On the west side of the state, Congressman Brian Baird’s retirement has left Democrats struggling to keep control of the Portland suburb. And Democrat Suzan DelBene, a former Microsoft executive, has mounted a well-funded challenge to three-term GOP incumbent Dave Reichert. These money races have drained resources from Eastern Washington.

“It’s very difficult to ask a candidate to walk off the plank,” Marr says.

“I heartily encourage any progressive to run against Cathy,” says Don Barbieri, who faced McMorris Rodgers in 2004, raised $1.6 million and lost by 20 percentage points. “Whether a person is ultimately successful or not, putting forward the values that progressives talk about and having that national debate in the 5th District is really healthy.”

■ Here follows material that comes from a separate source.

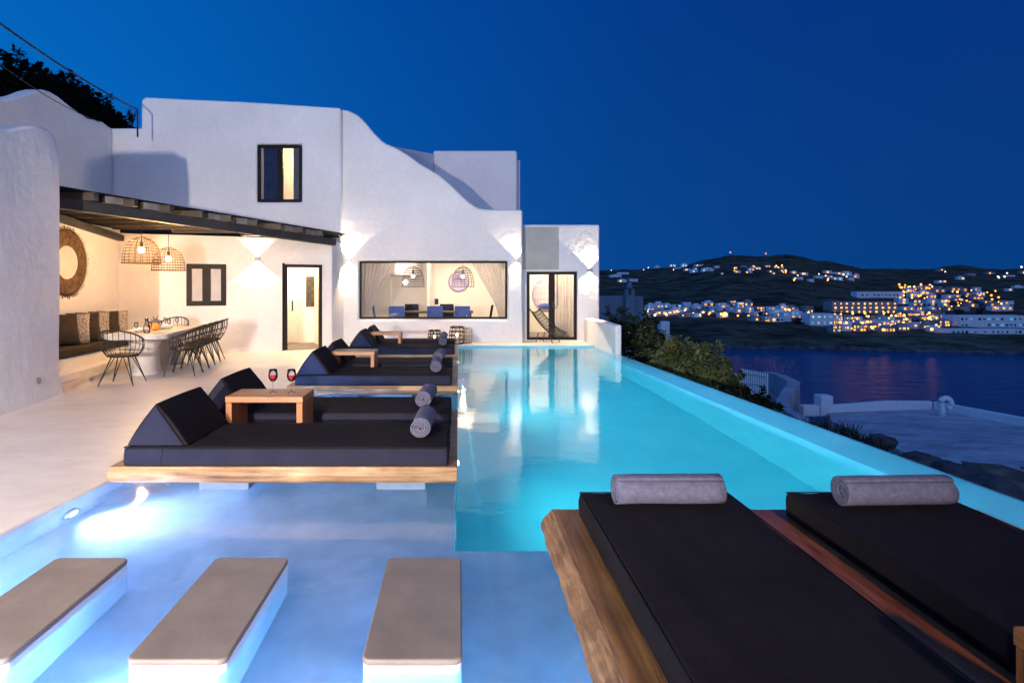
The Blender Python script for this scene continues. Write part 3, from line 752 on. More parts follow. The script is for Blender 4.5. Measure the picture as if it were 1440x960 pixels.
m = MB(); m.lathe([(.34, -.03), (.30, -.05), (.12, -.055), (.12, -.045), (.0001, -.045)], (gx(645, RY1), RY1 - .002, gz(396, RY1)), 28, 'y'); tag(m.build('wall_disc', 'lilac', smooth=True), 'round pale woven disc hung on the back wall behind the big window', 'wall decor')
m = MB(); m.box(XR + .02, AX1 - .37, DA + 3.0, DA + 3.1, 0, AZ - .36); m.build('interior_wall', 'plaster_in', house)
m = MB(); m.box(XR, AX1 - .36, DA + .352, DA + 3, .0, .014); m.build('interior_floor', 'taupe', house)
lamp('AREA', 'room_lamp', (-.6, 18.3, 2.5), 170, (1, .76, .53), rot=(0, 0, 0), sx=3.6, sy=2.2)
lamp('AREA', 'annex_lamp', (2.8, 18.2, 2.7), 120, (1, .75, .5), rot=(0, 0, 0), sx=1.2, sy=1.5)
lamp('POINT', 'upstairs_lamp', ((UX0 + UX1) / 2 + .5, D1 + 1.6, UZ1 + .1), 210, (1, .62, .26), .1)

# curtains behind the big window
def curtain(label, xo, sgn, D):
    m = MB(); nx, nz = 40, 24; rows = []
    for j in range(nz + 1):
        v = j / nz; z = WZ1 + .05 - v * (WZ1 + .05 - .3)
        wdt = .95 * (1 - .78 * math.sin(min(1, v * 1.08) * math.pi / 2) ** 1.4)
        rows.append([m.bm.verts.new((xo + sgn * (.02 + wdt * i / nx), D + .05 * math.sin(i * 1.35) * (.4 + .6 * (1 - v)), z)) for i in range(nx + 1)])
    for a, b in zip(rows, rows[1:]):
        for i in range(nx): m.bm.faces.new([a[i], a[i + 1], b[i + 1], b[i]])
    tag(m.build('curtain', 'curtain', smooth=True), label, 'curtain')
curtain('grey drape tied back at the left side of the big window', WX0 - .05, 1, D0 + .62)
curtain('grey drape tied back at the right side of the big window', WX1 + .05, -1, D0 + .62)

# basket pendants
def pendant_parts(t, c, r, h, mat, bulb, top):
    x, y, z = c                                   # z = lower rim
    def rad(v): return r * (1 - v ** 2.6) ** .5 if v < 1 else .03
    m = MB()
    for k in range(9):
        v = k / 9; rr = rad(v) * (1 + (.02 if k == 0 else 0))
        m.tube([(x + rr * math.cos(a), y + rr * math.sin(a), z + h * v) for a in [2 * math.pi * i / 28 for i in range(28)]], .006 if k else .010, 5, True)
    for i in range(18):
        a = 2 * math.pi * i / 18
        m.tube([(x + max(.025, rad(v)) * math.cos(a), y + max(.025, rad(v)) * math.sin(a), z + h * v) for v in [q / 10 for q in range(11)]], .0045, 4)
    m.build('basket_shade', mat, t)
    m = MB(); m.tube([(x, y, z + h * .62), (x, y, top)], .006, 6); m.lathe([(.022, z + h * .6), (.028, z + h * .64), (.028, z + h * .8), (.02, z + h * .82)], (x, y, 0), 12); m.build('cord', 'black_metal', t)
    m = MB(); m.ball((x, y, z + h * .5), .045, n=10); m.build('bulb', bulb, t, smooth=True)
for lab, px, py, D, mat in (('nearer wicker basket pendant lamp lit above the dining table', 199, 370, 10.5, 'rattan'), ('farther wicker basket pendant lamp lit above the dining table', 237, 380, 11.9, 'rattan')):
    c = at(px, py, D); t = thing('pendant_lamp', lab, 'pendant lamp', c, group='basket pendant lamps over the outdoor table'); pendant_parts(t, c, .30, .45, mat, 'bulb', 2.63)
for lab, px, py, D in (('left woven basket pendant lamp behind the big window', 581, 403, 18), ('right woven basket pendant lamp behind the big window', 651, 403, 18)):
    c = at(px, py, D); t = thing('pendant_lamp', lab, 'pendant lamp', c, group='basket pendant lamps indoors'); pendant_parts(t, c, .33, .60, 'wicker', 'bulb_in', 2.5)

# sconces
def sconce(label, p, n, e=260):
    t = thing('wall_sconce', label, 'wall lamp', p, group='up and down wall lamps')
    n = Vector((n[0], n[1])).normalized(); d = Vector((-n.y, n.x))
    a = Vector((p[0], p[1])) - d * .07; b = Vector((p[0], p[1])) + d * .07
    m = MB(); m.obox((b.x, b.y), (a.x, a.y), .075, p[2] - .035, p[2] + .035, off=.004); m.build('body', 'metal', t, bevel=.006)
    c = Vector((p[0] + n.x * .028, p[1] + n.y * .028))
    for s in (1, -1):
        lamp('SPOT', 'sconce_beam', (c.x, c.y, p[2] + s * .06), e, (1, .74, .45), .02, aim=(c.x, c.y, p[2] + s * 2), size=R(97 if s > 0 else 108), blend=.06)
tq, q = onwall(361.5); sconce('up and down wall lamp between the small window and the door', (q.x, q.y, wz(361.5, 364)), -nAB, 230)
sconce('up and down wall lamp left of the big window', (gx(491, D0), D0, gz(366, D0)), (0, -1))
sconce('up and down wall lamp right of the big window', (gx(726, D0), D0, gz(366, D0)), (0, -1))
sconce('up and down wall lamp on the annex beside the glass door', (gx(829, DA), DA, gz(379.5, DA)), (0, -1))

# furniture in the rooms
def upholstered_chair(label, x, y, rz, mat):
    t = thing('dining_chair', label, 'chair', (x, y, .012), rz, 'upholstered chairs in the dining room')
    l = t.location.copy(); t.location = (0, 0, 0); t.rotation_euler = (0, 0, 0)
    m = MB(); m.box(-.23, .23, -.22, .24, .40, .48); m.build('seat', mat, t, bevel=.02)
    m = MB(); m.prism([(-.23, -.24, .5), (.23, -.24, .5), (.215, -.31, .93), (-.215, -.31, .93)], (0, .06, 0)); m.build('backrest', mat, t, bevel=.02)
    for sx in (-1, 1):
        for sy in (-1, 1):
            m = MB(); m.tube([(sx * .2, sy * .19, .40), (sx * .21, sy * .21, 0)], .018, 6, r2=.012); m.build('leg', 'black_metal', t)
    t.location = l; t.rotation_euler = (0, 0, rz)
for i, (px, D, rz, mat, lab) in enumerate([(559, 17.3, 0, 'blue_fabric', 'left blue backed chair of the three seen through the big window'), (612, 17.35, 0, 'blue_fabric', 'middle blue backed chair of the three seen through the big window'), (650, 17.3, 0, 'blue_fabric', 'right blue backed chair of the three seen through the big window'), (578, 18.7, 180, 'black_fabric', 'black chair on the far side of the indoor table, left'), (628, 18.7, 180, 'black_fabric', 'black chair on the far side of the indoor table, right'), (538, 17.9, -80, 'blue_fabric', 'blue chair at the left end of the indoor table'), (679, 17.9, 85, 'black_fabric', 'dark chair at the right end of the indoor table')]):
    upholstered_chair(lab, gx(px, D), D, R(rz), mat)
t = thing('dining_table', 'dark dining table seen through the big window', 'table', (gx(608, 18), 18.0, .012))
m = MB(); m.box(-1.9, .42, 17.55, 18.45, .72, .76); m.build('tabletop', 'dark_wood', t, bevel=.008)
for x in (-1.8, .3):
    for y in (17.62, 18.36):
        m = MB(); m.box(x, x + .07, y, y + .07, .012, .718); m.build('leg', 'dark_wood', t)
# hanging egg chair in the annex
c = Vector((gx(768, 18.2), 18.2, 0))
t = thing('hanging_chair', 'lilac cane egg chair hanging behind the glass door', 'hanging chair', (c.x, c.y, .2))
m = MB(); cz = gz(415, 18.2)
for i in range(12):
    a = math.pi * i / 12
    m.tube([(c.x + .42 * math.cos(q_) * math.cos(a), c.y + .25 * math.cos(q_) * math.sin(a), cz + .5 * math.sin(q_)) for q_ in [2 * math.pi * k / 24 for k in range(24)]], .009, 5, True)
for v in (-.6, -.25, .1, .45):
    rr = math.sqrt(1 - v * v); m.tube([(c.x + .42 * rr * math.cos(q_), c.y + .25 * rr * math.sin(q_), cz + .5 * v) for q_ in [2 * math.pi * k / 20 for k in range(20)]], .008, 5, True)
m.build('cane_shell', 'lilac', t)
m = MB(); m.tube([(c.x, c.y, cz + .48), (c.x, c.y, AZ - .36)], .008, 6); m.build('chain', 'black_metal', t)
m = MB(); m.ball((c.x, c.y - .02, cz - .33), .26, 1, .8, .35); m.build('cushion', 'blue_fabric', t, smooth=True)
t = thing('curtain', 'cream curtain hanging at the right inside the glass door', 'curtain', (GX1 - .2, DA + .6, .1))
m = MB(); rows = []
for j in range(2):
    rows.append([m.bm.verts.new((GX1 - .5 + .02 * i, DA + .6 + .04 * math.sin(i * 1.3), .1 if j else 2.05)) for i in range(28)])
for i in range(27): m.bm.faces.new([rows[0][i], rows[0][i + 1], rows[1][i + 1], rows[1][i]])
m.build('drape', 'curtain', t, smooth=True)
m = MB(); m.tube([(GX1 - .46, DA + .52, 2.0), (GX1 - .46, DA + .52, .95), (GX1 - .5, DA + .5, .85), (GX1 - .56, DA + .52, .95)], .012, 6); m.build('tie_cord', 'black_metal', t)
t = thing('stool', 'low pale stool on the floor inside the glass door', 'stool', (gx(790, 18), 18, .014))
m = MB(); m.lathe([(.22, .014), (.24, .05), (.24, .38), (.2, .42)], (gx(790, 18), 18, 0), 18); m.build('seat', 'grey_pillow', t, smooth=True)
# woven lounge chair in front of the glass door
t = thing('lounge_chair', 'black woven scoop chair leaning in front of the glass door', 'chair', (gx(768, 16.35), 16.35, 0))
m = MB(); c = t.location.copy()
def scoop(u, v):
    a = math.pi * (u - .5) * 1.15
    back = 1 - v
    return Vector((c.x - .36 + .78 * v - .02 * math.cos(a) + .02, c.y + .36 * math.sin(a) * (.75 + .25 * v), .16 + .62 * (1 - v) ** 1.35 + .10 * abs(math.sin(a)) ** 2 - .05 * math.sin(v * math.pi)))
for i in range(15): m.tube([scoop(i / 14, k / 14) for k in range(15)], .011, 5)
for k in range(13): m.tube([scoop(i / 12, k / 12) for i in range(13)], .009 if k not in (0, 12) else .018, 5)
m.build('woven_seat', 'wicker', t); t.rotation_euler = (0, 0, R(-38))
for sx, sy in ((-.2, -.2), (-.2, .2), (.3, -.2), (.3, .2)):
    m = MB(); m.tube([(c.x + sx * .7, c.y + sy * .8, .26), (c.x + sx, c.y + sy, .0)], .012, 6); m.build('leg', 'black_metal', t)

# floor lanterns at the foot of the front wall
def lantern(label, px, D, r, h, candle):
    c = Vector((gx(px, D), D, 0))
    t = thing('floor_lantern', label, 'lantern', c, group='wire cage lanterns by the front wall')
    m = MB()
    for k in range(5):
        z = .02 + (h - .04) * k / 4; rr = r * (1 - .12 * (abs(k - 2) / 2) ** 3)
        m.tube([(c.x + rr * math.cos(a), c.y + rr * math.sin(a), z) for a in [2 * math.pi * i / 20 for i in range(20)]], .011, 5, True)
    for i in range(11):
        a = 2 * math.pi * i / 11
        m.tube([(c.x + r * .86 * math.cos(a), c.y + r * .86 * math.sin(a), .01), (c.x + r * math.cos(a), c.y + r * math.sin(a), h * .3), (c.x + r * math.cos(a), c.y + r * math.sin(a), h * .72), (c.x + r * .84 * math.cos(a), c.y + r * .84 * math.sin(a), h), (c.x + r * .4 * math.cos(a), c.y + r * .4 * math.sin(a), h * 1.03)], .009, 5)
    m.build('cage', 'wicker' if candle else 'metal', t)
    if candle:
        m = MB(); m.lathe([(.05, .02), (.05, h * .42), (.02, h * .43)], c, 14); cd = m.build('candle', 'ceramic', t, smooth=True)
        m = MB(); m.lathe([(.006, h * .45), (.024, h * .49), (.018, h * .55), (.001, h * .62)], c, 10); m.build('flame', 'flame', cd, smooth=True)
lantern('smaller black wire lantern with a burning candle by the front wall', 611, 15.78, .17, .36, True)
lantern('larger black wire lantern with a burning candle by the front wall', 642.5, 15.78, .2, .45, True)
lantern('thin unlit wire lantern right of the larger one', 657, 15.9, .13, .40, False)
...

The debate could just be about conservative values. McMorris’ only challenger is Randall Yearout of the rightwing Constitution Party. And according to the Washington Post, McMorris Rodgers votes Republican 96.7 percent of the time. (The average Republican votes with the party 88.2 percent of the time.) She is considered a “far-right Republican” by GovTrack.us, an independent, nonpartisan Website that determines ideological labels according to sponsorship of legislation.

Which could be why she’s swept each of the last three elections — by as much as 30 points.

“In Eastern Washington … for somebody to win, you have to hit on all cylinders,” says Sharon Smith, vice chair of the state Democratic Party. “It’s really hard to run against somebody that’s won so handily in the past.”

Part of Smith’s job, and her duty as a Spokane resident, is to cajole people into entering the race. In the past six months, Smith says she’s worked with a couple of potential candidates — whom she wouldn’t name — to no avail. But she’s still hopeful.

“I’m hoping that somebody will at least step forward and speak the other side of the issue,” Smith says.

If not, there’s always 2012.

“I have more people this year than any previous year saying, ‘I’m building for 2012,’” Smith says, pointing to the year when President Obama is back on the ballot. And if he or she decides early enough, the candidate might have a chance to do the impossible in the 5th, as George Nethercutt did when he unseated Tom Foley, then Speak of the House, in 1994.

“Tom Foley said winning an election is 90 percent luck, 10 percent skill,” Smith says.